I've never studied Zen Buddhism, but Thomas Merton's message seems (to me) to be inspired by the Bhagavad Gita. I like a guy who extols the virtues of meditation.
Had he come of political consciousness during the Digital Age, rather than the Cold War, his message would be exactly the same.
Any technological advancements that take us further away from the Mysterious Unity, the Mother of All, will necessarily bind us in webs of illusion and ultimately lead to disunity and strife.
>Any technological advancements that take us further away from the Mysterious Unity, the Mother of All, will necessarily bind us in webs of illusion and ultimately lead to disunity and strife.
i find that blaming of technology is kind of like cheating, kind of easy scapegoating. Emergence of eukaryotes was a great bio-hack by the life back then and that bio-hack directly led to separate organisms as we exist now thus to disunity and strife. I guess we should instead have stayed as simple molecules happily floating in the primordinary soup, in full nirvana and mysterious unity.

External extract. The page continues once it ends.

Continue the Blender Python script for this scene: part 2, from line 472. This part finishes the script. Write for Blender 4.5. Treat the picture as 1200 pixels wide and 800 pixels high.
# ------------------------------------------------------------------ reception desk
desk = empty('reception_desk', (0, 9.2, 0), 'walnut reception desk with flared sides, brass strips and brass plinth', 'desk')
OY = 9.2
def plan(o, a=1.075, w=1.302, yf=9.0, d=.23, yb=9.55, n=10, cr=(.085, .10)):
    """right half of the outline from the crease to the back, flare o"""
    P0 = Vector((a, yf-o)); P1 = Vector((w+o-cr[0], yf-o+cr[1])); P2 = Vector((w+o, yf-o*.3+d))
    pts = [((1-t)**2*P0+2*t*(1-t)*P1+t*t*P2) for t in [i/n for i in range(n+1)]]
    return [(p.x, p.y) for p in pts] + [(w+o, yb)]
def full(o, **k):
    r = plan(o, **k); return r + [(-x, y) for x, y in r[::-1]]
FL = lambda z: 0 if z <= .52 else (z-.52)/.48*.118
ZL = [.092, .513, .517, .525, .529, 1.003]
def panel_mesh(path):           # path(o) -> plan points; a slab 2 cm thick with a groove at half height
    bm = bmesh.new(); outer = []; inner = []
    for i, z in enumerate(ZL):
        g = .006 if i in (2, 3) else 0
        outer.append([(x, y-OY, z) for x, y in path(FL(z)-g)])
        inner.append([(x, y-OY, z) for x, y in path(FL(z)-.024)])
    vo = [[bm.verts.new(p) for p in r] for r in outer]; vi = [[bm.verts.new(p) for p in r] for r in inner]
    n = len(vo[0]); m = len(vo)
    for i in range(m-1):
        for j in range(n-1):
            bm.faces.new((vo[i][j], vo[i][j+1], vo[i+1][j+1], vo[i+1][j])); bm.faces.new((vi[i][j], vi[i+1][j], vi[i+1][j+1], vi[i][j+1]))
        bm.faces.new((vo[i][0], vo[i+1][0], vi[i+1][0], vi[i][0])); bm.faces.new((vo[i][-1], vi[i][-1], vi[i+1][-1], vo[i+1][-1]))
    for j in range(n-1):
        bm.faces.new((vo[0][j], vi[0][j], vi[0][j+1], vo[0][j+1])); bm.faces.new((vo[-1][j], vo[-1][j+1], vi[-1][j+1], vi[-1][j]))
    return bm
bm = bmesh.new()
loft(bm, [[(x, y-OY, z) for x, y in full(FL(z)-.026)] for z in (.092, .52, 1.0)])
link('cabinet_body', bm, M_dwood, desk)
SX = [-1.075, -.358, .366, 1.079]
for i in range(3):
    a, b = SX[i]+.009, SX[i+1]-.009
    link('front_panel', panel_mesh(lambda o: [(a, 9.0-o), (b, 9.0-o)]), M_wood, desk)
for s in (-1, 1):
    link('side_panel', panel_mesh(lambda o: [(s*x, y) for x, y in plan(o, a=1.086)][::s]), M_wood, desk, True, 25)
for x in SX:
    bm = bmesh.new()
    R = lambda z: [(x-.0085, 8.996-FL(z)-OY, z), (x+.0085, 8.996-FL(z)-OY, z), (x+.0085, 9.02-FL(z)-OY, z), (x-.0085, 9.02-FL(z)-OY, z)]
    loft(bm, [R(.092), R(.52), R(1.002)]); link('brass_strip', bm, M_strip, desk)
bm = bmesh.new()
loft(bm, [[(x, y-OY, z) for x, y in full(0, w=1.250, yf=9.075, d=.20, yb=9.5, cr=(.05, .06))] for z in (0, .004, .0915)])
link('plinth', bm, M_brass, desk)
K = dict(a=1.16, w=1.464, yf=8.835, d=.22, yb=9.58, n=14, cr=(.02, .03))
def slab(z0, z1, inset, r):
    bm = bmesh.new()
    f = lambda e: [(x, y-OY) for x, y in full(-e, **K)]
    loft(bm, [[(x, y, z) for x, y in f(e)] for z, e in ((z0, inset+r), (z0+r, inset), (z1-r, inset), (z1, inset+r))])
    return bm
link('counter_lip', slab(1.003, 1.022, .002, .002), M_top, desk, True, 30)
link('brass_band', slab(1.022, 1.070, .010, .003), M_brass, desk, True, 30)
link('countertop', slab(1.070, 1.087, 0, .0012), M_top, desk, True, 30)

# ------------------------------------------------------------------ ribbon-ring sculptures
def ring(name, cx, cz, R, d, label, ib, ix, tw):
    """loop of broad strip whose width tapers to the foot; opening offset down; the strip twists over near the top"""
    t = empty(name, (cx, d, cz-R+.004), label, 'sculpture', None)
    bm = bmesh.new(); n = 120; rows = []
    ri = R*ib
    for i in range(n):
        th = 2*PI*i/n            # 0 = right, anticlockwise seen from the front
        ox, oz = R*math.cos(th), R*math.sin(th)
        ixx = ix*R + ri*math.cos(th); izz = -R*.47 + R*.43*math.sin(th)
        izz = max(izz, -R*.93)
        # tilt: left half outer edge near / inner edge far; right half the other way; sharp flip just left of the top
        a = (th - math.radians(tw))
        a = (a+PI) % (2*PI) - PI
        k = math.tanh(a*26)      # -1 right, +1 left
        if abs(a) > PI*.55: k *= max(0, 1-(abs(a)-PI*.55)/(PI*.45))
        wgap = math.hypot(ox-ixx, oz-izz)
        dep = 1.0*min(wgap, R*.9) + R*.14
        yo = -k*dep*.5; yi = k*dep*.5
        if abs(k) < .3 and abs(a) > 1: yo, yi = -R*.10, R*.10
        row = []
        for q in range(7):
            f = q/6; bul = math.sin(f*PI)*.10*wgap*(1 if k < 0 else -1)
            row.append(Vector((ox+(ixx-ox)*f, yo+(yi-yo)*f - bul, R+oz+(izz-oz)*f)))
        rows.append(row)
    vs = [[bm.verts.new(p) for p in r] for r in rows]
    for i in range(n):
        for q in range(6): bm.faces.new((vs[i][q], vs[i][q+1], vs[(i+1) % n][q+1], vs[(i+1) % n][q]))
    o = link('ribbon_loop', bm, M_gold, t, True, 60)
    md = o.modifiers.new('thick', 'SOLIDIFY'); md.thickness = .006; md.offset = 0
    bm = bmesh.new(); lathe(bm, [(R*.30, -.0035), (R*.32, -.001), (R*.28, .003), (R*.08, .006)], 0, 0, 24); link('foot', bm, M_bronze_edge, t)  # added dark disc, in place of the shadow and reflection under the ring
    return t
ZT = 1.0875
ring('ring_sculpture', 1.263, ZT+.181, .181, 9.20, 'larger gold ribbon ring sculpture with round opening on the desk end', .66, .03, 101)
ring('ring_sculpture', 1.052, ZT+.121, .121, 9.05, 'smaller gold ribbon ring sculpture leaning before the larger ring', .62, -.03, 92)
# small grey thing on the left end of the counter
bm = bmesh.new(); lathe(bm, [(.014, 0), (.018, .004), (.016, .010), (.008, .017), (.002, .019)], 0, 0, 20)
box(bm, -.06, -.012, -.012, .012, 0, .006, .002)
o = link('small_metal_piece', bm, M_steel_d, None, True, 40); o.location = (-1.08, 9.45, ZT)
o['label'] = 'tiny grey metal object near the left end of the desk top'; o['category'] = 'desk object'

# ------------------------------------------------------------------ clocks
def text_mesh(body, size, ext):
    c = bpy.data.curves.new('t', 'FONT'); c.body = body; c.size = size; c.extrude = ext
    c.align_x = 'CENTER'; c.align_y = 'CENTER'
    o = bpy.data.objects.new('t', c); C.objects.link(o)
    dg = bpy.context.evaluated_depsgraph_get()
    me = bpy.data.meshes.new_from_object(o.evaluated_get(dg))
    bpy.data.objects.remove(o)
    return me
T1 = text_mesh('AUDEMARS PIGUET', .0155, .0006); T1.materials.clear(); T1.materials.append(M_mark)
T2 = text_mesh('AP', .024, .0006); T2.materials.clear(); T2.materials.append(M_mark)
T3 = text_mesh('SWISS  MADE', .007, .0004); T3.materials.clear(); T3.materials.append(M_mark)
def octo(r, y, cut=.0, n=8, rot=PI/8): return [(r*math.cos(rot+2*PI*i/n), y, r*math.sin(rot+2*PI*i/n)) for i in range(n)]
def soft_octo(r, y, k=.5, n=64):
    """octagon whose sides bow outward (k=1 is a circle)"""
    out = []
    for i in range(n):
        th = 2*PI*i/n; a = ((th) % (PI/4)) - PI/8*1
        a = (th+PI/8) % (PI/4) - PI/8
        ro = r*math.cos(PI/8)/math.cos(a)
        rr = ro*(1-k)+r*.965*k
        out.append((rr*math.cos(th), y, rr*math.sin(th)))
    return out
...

Look, if you're expecting terms like "Mysterious Unity" and "Mother of All", complete with Capital Letters for Extra Cosmic Importance, to actually mean anything, you're expecting too much.
Disunity is inherent in individual embodiment. It's worthwhile to remind oneself of the godhead from time to time, but there's a point past which that can become flight from the nature of one's existence, which strikes me as both wasteful and futile.
Eh? Those are from two different (though somewhat related in history) traditions. I don't remember which meditation book, it's been a while, but it had clear terminology from the Gita. Wasn't one of the books with "Zen" in the title, FWIW.